Phil - Oh, cool. So with those, in large part, the people that I invited to be a part of that, who weren’t really familiar with me - I had gone to her first, and asked if she would want to be on it, and she said “Absolutely.” So when I went to whoever - The Civil Wars, The Carolina Chocolate Drops, whoever - and said Emmylou is on it….
N/I - That helped things go much quicker, I bet.
Phil - They weren’t getting on it because of me, necessarily [laughs]. So working with Emmylou - probably every interview I do, I acknowledge that relationship has brought me so much opportunity. And I assume it’s bringing something to her, because I’m still with her band ten years later. Her band right now, Red Dirt Boys, which is Will Kimbrough, myself, Bryan Owings, Chris Donohue. We’ve just done a record.
N/I - As The Red Dirt Boys?
Phil - Yes. I went to [Emmylou] and told her we wanted to do a record, and if she’d mind if we used the Red Dirt Boys name? And she said “Only if I can sing on it.” So she’s on two tracks. That’s the sort of person she is - just really a team player. So I’m excited with that. I want to deal with Providence, let it have it’s life, and then I’ll jump into finishing the Red Dirt record.
N/I - So with the Mercyland releases, what was the inception point for that?

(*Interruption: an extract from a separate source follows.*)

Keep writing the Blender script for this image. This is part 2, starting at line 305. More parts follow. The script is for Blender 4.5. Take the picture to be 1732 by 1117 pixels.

Phil - Man, that was interesting. I was on a bus. It was my first gig with Emmy. It was 2008 when we started our tour. Obama and McCain were campaigning for president, and I was just sitting there as a person of faith, so embarrassed by other people who call themselves Christian, and were so hateful about Obama. It seems like this has been growing versus shrinking. I don’t think we’re evolving at all, man. Not in the short haul.
N/I - There are more places for people to be reductive in the way they exist.
Phil - Oh, I know! Anyway, so I was so sickened by the kind of people who were hijacking the story of Jesus, that I went to Emmy and told her that I wanted to do a gospel record, but I wanted it to be inclusive. I wanted it to say “God loves everyone.”